Extract the lines from the start through the line that holds "from mathutils import Vector, Matrix, Euler", both included, omitting all images.

----- Supplied material

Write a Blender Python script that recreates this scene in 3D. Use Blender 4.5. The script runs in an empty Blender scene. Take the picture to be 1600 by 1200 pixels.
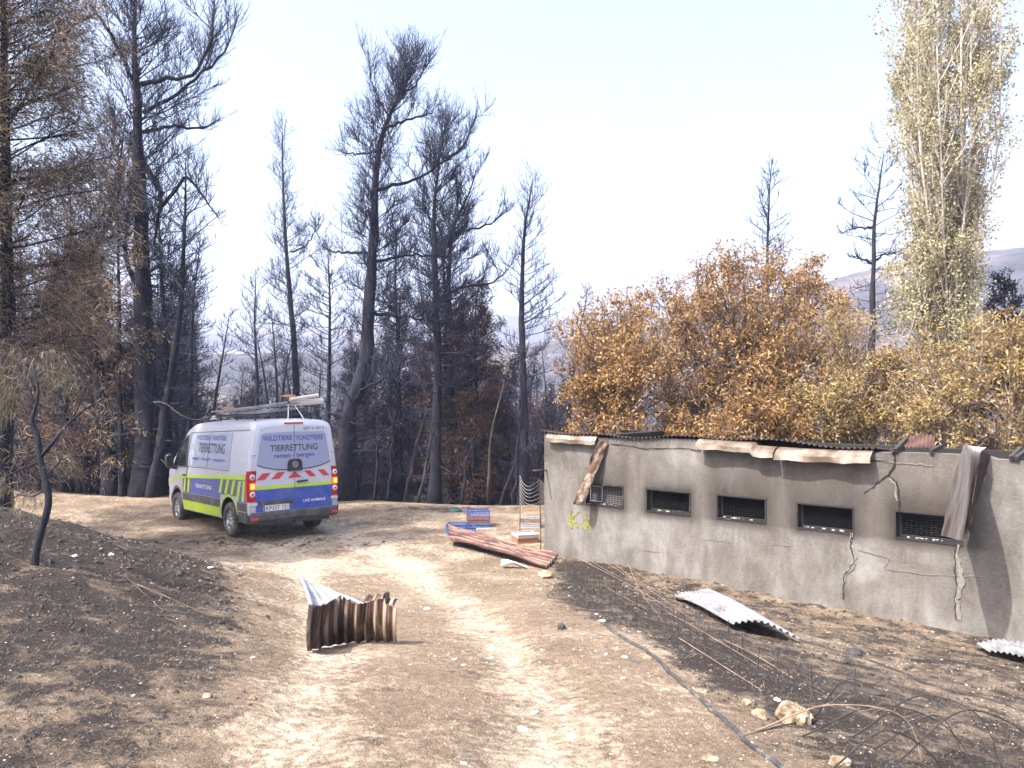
import bpy, math, random
import numpy as np
from mathutils import Vector, Matrix, Euler

# ------------------------------------------------------------------ camera, sky, sun, exposure
SC = bpy.context.scene
COL = SC.collection
EYE = 3.0
FPX = 1256.0
cam_d = bpy.data.cameras.new('camera'); cam = bpy.data.objects.new('camera', cam_d); COL.objects.link(cam)
cam_d.sensor_width = 36.0; cam_d.lens = FPX/1600*36; cam_d.clip_start = .05; cam_d.clip_end = 6000
PITCH = math.atan(9/FPX)
cam.location = (0, 0, EYE); cam.rotation_euler = (math.radians(90)+PITCH, 0, 0)
SC.camera = cam
SUN_EL = math.radians(54); SUN_V = np.array([-.85, -.53]); SUN_V = SUN_V/np.linalg.norm(SUN_V)
S3 = np.array([SUN_V[0]*math.cos(SUN_EL), SUN_V[1]*math.cos(SUN_EL), math.sin(SUN_EL)])
W = bpy.data.worlds.new('World'); SC.world = W; W.use_nodes = True
wn = W.node_tree.nodes; wl = W.node_tree.links
sky = wn.new('ShaderNodeTexSky'); sky.sky_type = 'NISHITA'; sky.sun_disc = False
sky.sun_elevation = SUN_EL; sky.sun_rotation = math.atan2(SUN_V[0], SUN_V[1])
sky.air_density = 1.0; sky.dust_density = 8.0; sky.ozone_density = 1.0; sky.altitude = 300
wl.new(sky.outputs[0], wn['Background'].inputs[0]); wn['Background'].inputs[1].default_value = .15
sl = bpy.data.lights.new('sun', 'SUN'); so = bpy.data.objects.new('sun', sl); COL.objects.link(so)
sl.energy = 3.3; sl.angle = math.radians(.5); sl.color = (1, .94, .85)
so.rotation_euler = Vector(S3).to_track_quat('Z', 'Y').to_euler(); so.location = (-20, -10, 40)
SC.view_settings.view_transform = 'Standard'; SC.view_settings.look = 'None'
SC.view_settings.exposure = 1.88; SC.view_settings.gamma = 1
SC.cycles.max_bounces = 6; SC.cycles.transparent_max_bounces = 8; SC.cycles.volume_bounces = 0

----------

▸ **The result**:
Write a Blender Python script that recreates this scene in 3D. Use Blender 4.5. The script runs in an empty Blender scene. Take the picture to be 1600 by 1200 pixels.
import bpy, math, random
import numpy as np
from mathutils import Vector, Matrix, Euler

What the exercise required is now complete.